From "Who Cooked the Last Supper?"
by Rosalind Miles
Around 2300 B.C., the chief priest of Sumeria composed a hymn in praise of God. This celebration of the omnipotent deity, "The Exaltation of Innana", is a song of extraordinary power and passion, and it has come down in history as the world's first known poem. But it has another claim to world attention - both the first God and this first known priest-poet were female.
For in the beginning, as humankind emerged from the darkness of prehistory, God was a woman. And what a woman! The Sumerian inhabitants of what is now Iraq worshipped her in hymns of fearless eroticism, giving thanks for her tangled locks, her "lap of honey", her rich vulva "like a boat of heaven" - as well as for the natural bounty that she "pours forth from her womb" so generously that every lettuce was to be honored as "the Lady's" pubic hair.

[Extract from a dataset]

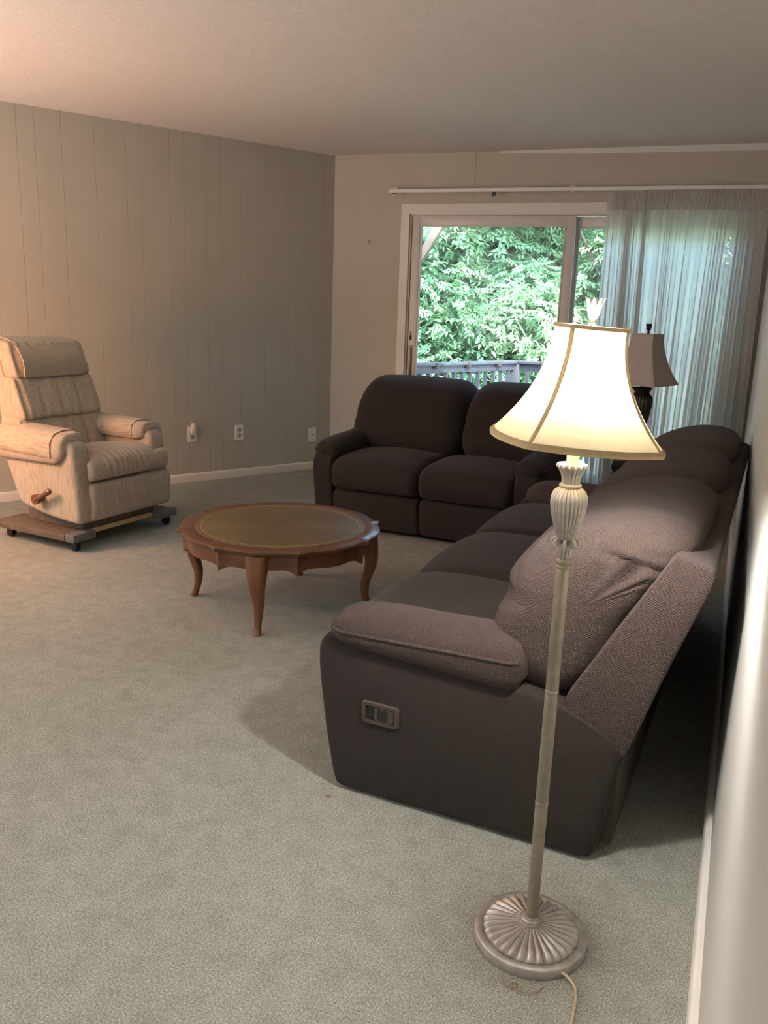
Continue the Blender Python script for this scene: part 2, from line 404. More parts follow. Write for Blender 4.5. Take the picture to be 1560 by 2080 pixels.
def base_profile(b, x0, x1, sgn, t=0.013, h=0.062):
    """baseboard with an eased top edge"""
    prof = [(0, 0), (sgn*t, 0), (sgn*t, h*0.8), (sgn*t*0.8, h*0.93), (sgn*t*0.45, h), (0, h)]
    return b.loft([[(x, y, z) for y, z in prof] for x in (x0, x1)])
bl = tag(frame('baseboard_left', (CX, CY, 0), dL), kind='structure')
base_profile(MB(), 0.012, 3.66, 1).build('skirting_length', M['trim_white'], bl, angle=30)
base_profile(MB(), 3.662, LW, 1).build('skirting_length', M['trim_white'], bl, angle=30)
bb = tag(frame('baseboard_back', (CX, CY, 0), uB), kind='structure')
base_profile(MB(), 0.012, 0.565, -1).build('skirting_length', M['trim_white'], bb, angle=30)
br = tag(frame('baseboard_right', (BR[0], BR[1], 0), dR), kind='structure')
base_profile(MB(), 0.0, 2.78, -1, 0.018, 0.07).build('skirting_length', M['trim_white'], br, angle=30)
base_profile(MB(), 2.782, 9.2, -1, 0.018, 0.07).build('skirting_length', M['trim_white'], br, angle=30)
# thin cove strip where ceiling meets the right half of the back wall
tc = tag(frame('trim_2', (CX, CY, 0), uB), kind='structure')
MB().loft([[(x, y, z) for y, z in ((0, H-w), (0, H), (-w, H), (-w*0.6, H-w*0.45))] for x, w in ((1.3, 0.012), (1.9, 0.03), (3.17, 0.038))]).build('cove_strip', M['ceiling'], tc, angle=30)

# door casing
cs = tag(frame('trim_1', (CX, CY, 0), uB), kind='structure')
def casing(b, pts_in, pts_out):
    """mitred flat board between two edges, 18 mm proud of the wall"""
    (a0, a1), (b0, b1) = pts_in, pts_out
    q = [a0, a1, b1, b0]
    b.add([(x, -0.001, z) for x, z in q] + [(x, -0.019, z) for x, z in q],
          [(0, 1, 2, 3), (7, 6, 5, 4)] + [(i, (i+1) % 4, 4+(i+1) % 4, 4+i) for i in range(4)]); return b
casing(MB(), ((D0, 0), (D0, DT)), ((0.566, 0), (0.566, 2.085))).build('side_casing', M['trim_white'], cs, smooth=False)
casing(MB(), ((D0, DT), (D1, DT)), ((0.566, 2.085), (3.11, 2.085))).build('head_casing', M['trim_white'], cs, smooth=False)
casing(MB(), ((D1, DT), (D1, 0)), ((3.11, 2.085), (3.11, 0))).build('side_casing', M['trim_white'], cs, smooth=False)

# sliding glass door
dr = tag(frame('door_1', (CX, CY, 0), uB), kind='structure')
MB().box(D0, D0+0.012, 0.0, 0.13, 0, DT).box(D1-0.012, D1, 0.0, 0.13, 0, DT).box(D0, D1, 0.0, 0.13, DT-0.008, DT).box(D0, D1, 0.0, 0.14, 0, 0.035).build('door_frame', M['vinyl'], dr, smooth=False)
def sash(x0, x1, y0, y1, wl, wr, zt):
    root = MB().box(x0, x0+wl, y0, y1, 0.04, zt, 0.004).box(x1-wr, x1, y0, y1, 0.04, zt, 0.004).box(x0+wl-0.004, x1-wr+0.004, y0, y1, zt-0.068, zt, 0.004).box(x0+wl-0.004, x1-wr+0.004, y0, y1, 0.04, 0.13, 0.004).build('door_panel', M['vinyl'], dr, angle=30)
    a, c, zb, zz = x0+wl, x1-wr, 0.13, zt-0.068
    MB().box(a-0.001, a+0.007, y0+0.004, y1-0.004, zb, zz).box(c-0.007, c+0.001, y0+0.004, y1-0.004, zb, zz).box(a, c, y0+0.004, y1-0.004, zz-0.007, zz+0.001).box(a, c, y0+0.004, y1-0.004, zb-0.001, zb+0.007).build('glazing_seal', M['dark_seal'], root, smooth=False)
    MB().box(a+0.002, a+0.014, y0+0.001, y0+0.008, zb, zz).box(a, c, y0+0.001, y0+0.008, zz-0.011, zz).box(c-0.012, c-0.002, y0+0.001, y0+0.008, zb, zz).build('glazing_bead', M['vinyl'], root, smooth=False)
    ym = (y0+y1)/2
    MB().box(a+0.001, c-0.001, ym-0.003, ym+0.003, zb, zz).build('pane', M['glass'], root, smooth=False)
    return root
p1 = sash(0.646, 1.878, 0.014, 0.058, 0.066, 0.066, 2.003)
sash(1.83, D1-0.012, 0.070, 0.114, 0.062, 0.066, 1.998)
MB().box(0.662, 0.674, 0.006, 0.016, 1.075, 1.145, 0.003).tube([(0.668, 0.008, 1.082), (0.668, -0.008, 1.098), (0.668, 0.008, 1.116)], 0.005, 8).build('lock_latch', M['brass'], p1)
MB().box(0.651, 0.689, 0.008, 0.0145, 0.72, 1.035, 0.003).build('handle_plate', M['brass'], p1)
MB().tube([(0.670, 0.010, 0.75), (0.670, -0.022, 0.77), (0.670, -0.024, 0.90), (0.670, -0.022, 1.005), (0.670, 0.010, 1.022)], 0.0065, 8).build('pull_handle', M['rod'], p1)

# ================================================================== curtain and rod
rod = thing('curtain_rod', 'long white traverse rod above the sliding glass door', 'curtain rod', (CX, CY, 0), math.atan2(uB[1], uB[0]))
MB().box(0.487, 3.145, -0.104, -0.078, 2.153, 2.180, 0.005, 3).build('rail', M['rod'], rod, angle=50)
MB().box(0.49, 1.99, -0.1062, -0.1035, 2.1555, 2.161, 0.001, 1).build('slider_lip', M['rod'], rod)
for x in (0.505, 1.84, 3.12):
    MB().box(x-0.012, x+0.012, -0.09, 0.0, 2.172, 2.186, 0.002).box(x-0.014, x+0.014, -0.006, 0.0, 2.155, 2.205, 0.002).build('bracket', M['rod'], rod)
MB().box(0.515, 0.545, -0.10, -0.08, 2.148, 2.155).build('pulley', M['dark_seal'], rod)
MB().lathe([(0.004, 0), (0.007, 0.002), (0.008, 0.02), (0.005, 0.03)], 12, c=(0.53, -0.09, 2.118)).build('cord_weight', M['rod'], rod)
MB().box(1.275, 1.305, -0.092, -0.082, 2.128, 2.155, 0.002).box(1.279, 1.283, -0.094, -0.08, 2.118, 2.13).build('carrier', M['dark_seal'], rod)

cu = thing('sheer_curtain', 'white pleated sheer curtain drawn over the right half of the glass door', 'curtain', (CX, CY, 0), math.atan2(uB[1], uB[0]))
def curtain_mesh(z_top, z_bot, rows, seed, folds, amp0, amp1, x0, x1, header):
    r = np.random.default_rng(seed); N = folds*20
    t = np.linspace(0, 1, N); 
    ph = np.cumsum(0.25 + 1.6*r.random(folds+1)); ph = (ph-ph[0])/(ph[-1]-ph[0])
    phase = np.interp(t, ph, np.arange(folds+1))*2*PI
    ampf = 0.35 + 0.9*np.interp(t*folds, np.arange(folds+1), r.random(folds+1))
    vs = []; 
    for k in range(rows+1):
        q = k/rows; z = z_top + (z_bot-z_top)*q; a = amp0 + (amp1-amp0)*min(1, q*1.4)
        swing = 0.012*np.sin(2*PI*t*3.1 + 1.0)*q
        # overlapping soft folds: the sideways term lets neighbouring folds cover each other
        x = x0 + (x1-x0)*t + (1.0*a*ampf)*np.sin(2*phase)*(0.35 if header else 0.55) + 0.035*q*np.sin(7*t)*(0 if header else 1)
        y = -0.091 + a*ampf*np.sin(phase) + swing*(0 if header else 1)
        vs += [(x[i], y[i], z) for i in range(N)]
    fs = [(k*N+i, k*N+i+1, (k+1)*N+i+1, (k+1)*N+i) for k in range(rows) for i in range(N-1)]
    return MB().add(vs, fs)
curtain_mesh(2.150, 2.028, 6, 3, 74, 0.008, 0.010, 2.093, 3.150, True).build('pinch_header', M['sheer'], cu, angle=0)
curtain_mesh(2.028, 0.030, 26, 5, 23, 0.014, 0.040, 2.098, 3.130, False).build('drape', M['sheer'], cu, angle=0)
for i in range(16):
    x = 2.12 + 0.064*i + random.uniform(-0.012, 0.012)
    MB().tube([(x, -0.089, 2.156), (x+0.004, -0.094, 2.148), (x+0.002, -0.098, 2.142)], 0.0028, 5).build('drape_hook', M['rod'], cu)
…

But the Supreme being was more than a provider of carnal delights. Equally relished and revered were her warlike rages - to her first priest-poet Enheduanna she was "a dragon, destroying by fire and flood" and "filling rivers with blood".

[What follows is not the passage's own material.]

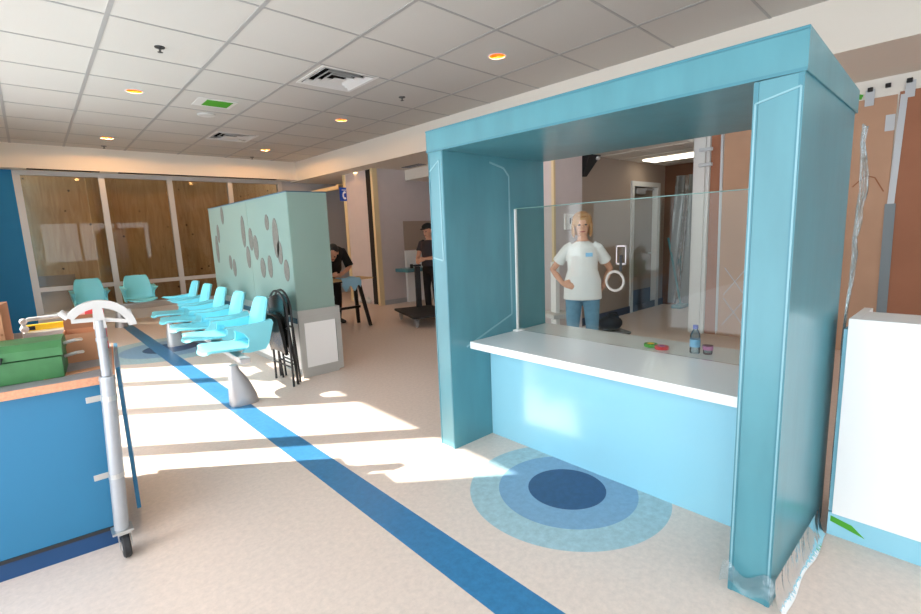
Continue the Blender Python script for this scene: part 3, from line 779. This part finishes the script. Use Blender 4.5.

The power and centrality of the first woman-God is one of the best-kept secrets of history. We think today of a number of goddesses, all with different names - Isis, Juno, Demeter - and have forgotten what, 5,000 years ago, every schoolgirl knew; no matter what name or guise she took, there was only one God and her name was woman.
So arose the belief that woman was divine, not human, gifted with the most sacred and significant power in the world; and so was born the worship of the Great Mother. The birth of new life out of woman's body was intricately related to the birth of new crops out of the body of the earth, and from the very first, both were interlocked in the concept of a female divinity far more complex and powerful than conventional accounts suggest.

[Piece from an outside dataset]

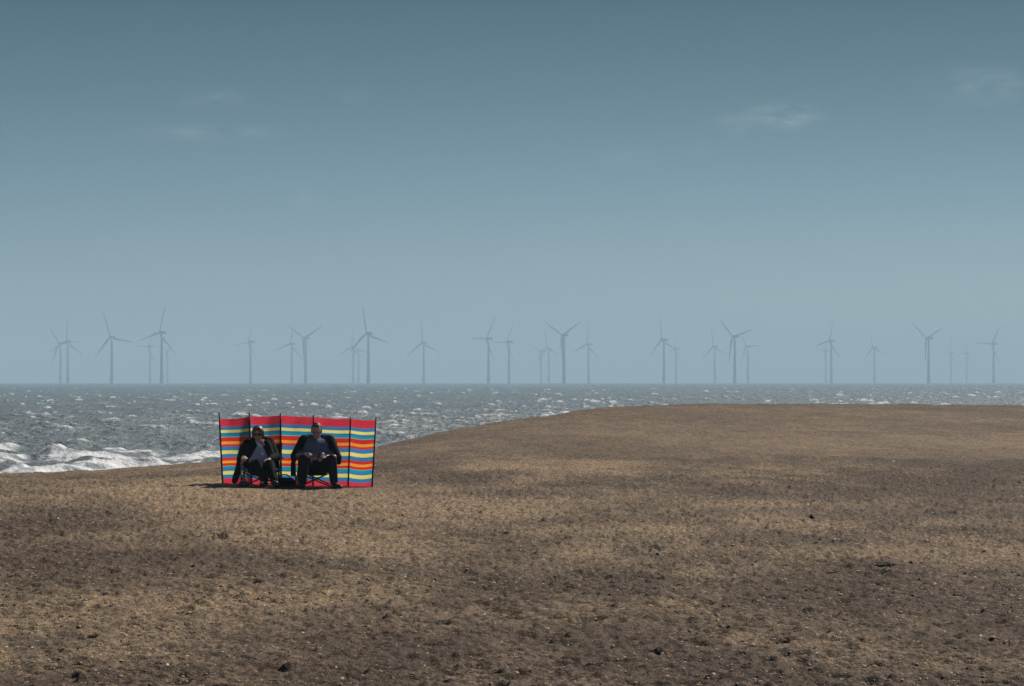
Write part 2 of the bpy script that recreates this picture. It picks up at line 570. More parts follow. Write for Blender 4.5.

Wedded as we are to an all-loving, all-forgiving stereotype of motherhood, it is at first sight difficult to reconcile this terrifying image of the bad mother with the good. But both "life" and "death" sides of the Goddess come together without strain in her primary aspect, which is in fact, not motherhood pure and simple, but hersexuality. As her primary sexual activity she created life; but in sex she demanded man's essence, his self, even his death. Here again the true nature of the Goddess and her activities have fallen victim to the mealy-mouthed prudery of later ages. Where referred to at all, they are coyly labeled "fertility" rituals, beliefs or totems, as if the Great Goddess selflessly performed her sexual obligations solely in order to ensure that the earth would be fruitful. It is time to set the historical record straight. The fruitfulness of crops and animals was only ever a by-product of the Goddess's own personal sexual activity. Her sex was hers, the enjoyment of it hers, and as all these early accounts of her emphasize, when she had sex, like any other sensible female, she had it for herself.